Work instructions:
Write out the listing beneath this instruction in its entirety, exactly as it reads.

Data for this exercise:
==*==
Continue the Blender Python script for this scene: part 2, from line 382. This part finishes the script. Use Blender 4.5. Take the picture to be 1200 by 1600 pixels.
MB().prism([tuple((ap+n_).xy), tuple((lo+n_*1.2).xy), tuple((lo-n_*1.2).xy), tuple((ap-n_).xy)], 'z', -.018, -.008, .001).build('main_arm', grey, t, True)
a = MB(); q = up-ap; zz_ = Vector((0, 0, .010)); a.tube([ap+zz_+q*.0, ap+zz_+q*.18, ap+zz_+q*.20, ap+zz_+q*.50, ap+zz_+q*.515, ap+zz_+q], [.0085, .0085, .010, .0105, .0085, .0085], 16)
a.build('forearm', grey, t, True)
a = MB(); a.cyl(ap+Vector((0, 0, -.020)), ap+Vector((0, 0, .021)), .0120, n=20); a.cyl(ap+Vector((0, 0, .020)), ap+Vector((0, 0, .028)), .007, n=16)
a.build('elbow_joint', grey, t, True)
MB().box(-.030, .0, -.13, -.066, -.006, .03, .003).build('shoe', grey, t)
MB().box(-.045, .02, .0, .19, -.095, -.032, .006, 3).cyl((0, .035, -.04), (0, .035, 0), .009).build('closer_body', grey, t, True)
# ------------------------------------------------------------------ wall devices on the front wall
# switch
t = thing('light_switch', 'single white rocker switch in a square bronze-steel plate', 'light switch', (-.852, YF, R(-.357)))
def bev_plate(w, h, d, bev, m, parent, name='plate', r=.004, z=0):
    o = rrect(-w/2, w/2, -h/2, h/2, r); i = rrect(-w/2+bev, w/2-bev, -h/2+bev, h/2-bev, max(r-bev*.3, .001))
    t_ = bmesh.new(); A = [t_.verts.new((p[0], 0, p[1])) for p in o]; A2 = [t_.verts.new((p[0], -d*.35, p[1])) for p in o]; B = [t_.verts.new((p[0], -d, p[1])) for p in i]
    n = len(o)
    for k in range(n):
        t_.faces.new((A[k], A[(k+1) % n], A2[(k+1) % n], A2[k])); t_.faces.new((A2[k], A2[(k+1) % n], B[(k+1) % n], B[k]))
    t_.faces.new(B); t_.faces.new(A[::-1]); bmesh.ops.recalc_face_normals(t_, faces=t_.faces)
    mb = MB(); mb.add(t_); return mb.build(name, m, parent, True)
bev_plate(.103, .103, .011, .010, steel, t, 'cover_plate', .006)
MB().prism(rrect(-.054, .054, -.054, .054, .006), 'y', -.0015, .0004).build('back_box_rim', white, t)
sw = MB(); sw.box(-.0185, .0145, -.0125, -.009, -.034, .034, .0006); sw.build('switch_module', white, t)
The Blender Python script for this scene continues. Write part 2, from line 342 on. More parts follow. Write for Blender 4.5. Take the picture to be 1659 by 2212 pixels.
==*==
Solution for this task:
Continue the Blender Python script for this scene: part 2, from line 382. This part finishes the script. Use Blender 4.5. Take the picture to be 1200 by 1600 pixels.
MB().prism([tuple((ap+n_).xy), tuple((lo+n_*1.2).xy), tuple((lo-n_*1.2).xy), tuple((ap-n_).xy)], 'z', -.018, -.008, .001).build('main_arm', grey, t, True)
a = MB(); q = up-ap; zz_ = Vector((0, 0, .010)); a.tube([ap+zz_+q*.0, ap+zz_+q*.18, ap+zz_+q*.20, ap+zz_+q*.50, ap+zz_+q*.515, ap+zz_+q], [.0085, .0085, .010, .0105, .0085, .0085], 16)
a.build('forearm', grey, t, True)
a = MB(); a.cyl(ap+Vector((0, 0, -.020)), ap+Vector((0, 0, .021)), .0120, n=20); a.cyl(ap+Vector((0, 0, .020)), ap+Vector((0, 0, .028)), .007, n=16)
a.build('elbow_joint', grey, t, True)
MB().box(-.030, .0, -.13, -.066, -.006, .03, .003).build('shoe', grey, t)
MB().box(-.045, .02, .0, .19, -.095, -.032, .006, 3).cyl((0, .035, -.04), (0, .035, 0), .009).build('closer_body', grey, t, True)
# ------------------------------------------------------------------ wall devices on the front wall
# switch
t = thing('light_switch', 'single white rocker switch in a square bronze-steel plate', 'light switch', (-.852, YF, R(-.357)))
def bev_plate(w, h, d, bev, m, parent, name='plate', r=.004, z=0):
    o = rrect(-w/2, w/2, -h/2, h/2, r); i = rrect(-w/2+bev, w/2-bev, -h/2+bev, h/2-bev, max(r-bev*.3, .001))
    t_ = bmesh.new(); A = [t_.verts.new((p[0], 0, p[1])) for p in o]; A2 = [t_.verts.new((p[0], -d*.35, p[1])) for p in o]; B = [t_.verts.new((p[0], -d, p[1])) for p in i]
    n = len(o)
    for k in range(n):
        t_.faces.new((A[k], A[(k+1) % n], A2[(k+1) % n], A2[k])); t_.faces.new((A2[k], A2[(k+1) % n], B[(k+1) % n], B[k]))
    t_.faces.new(B); t_.faces.new(A[::-1]); bmesh.ops.recalc_face_normals(t_, faces=t_.faces)
    mb = MB(); mb.add(t_); return mb.build(name, m, parent, True)
bev_plate(.103, .103, .011, .010, steel, t, 'cover_plate', .006)
MB().prism(rrect(-.054, .054, -.054, .054, .006), 'y', -.0015, .0004).build('back_box_rim', white, t)
sw = MB(); sw.box(-.0185, .0145, -.0125, -.009, -.034, .034, .0006); sw.build('switch_module', white, t)
The Blender Python script for this scene continues. Write part 2, from line 342 on. More parts follow. Write for Blender 4.5. Take the picture to be 1659 by 2212 pixels.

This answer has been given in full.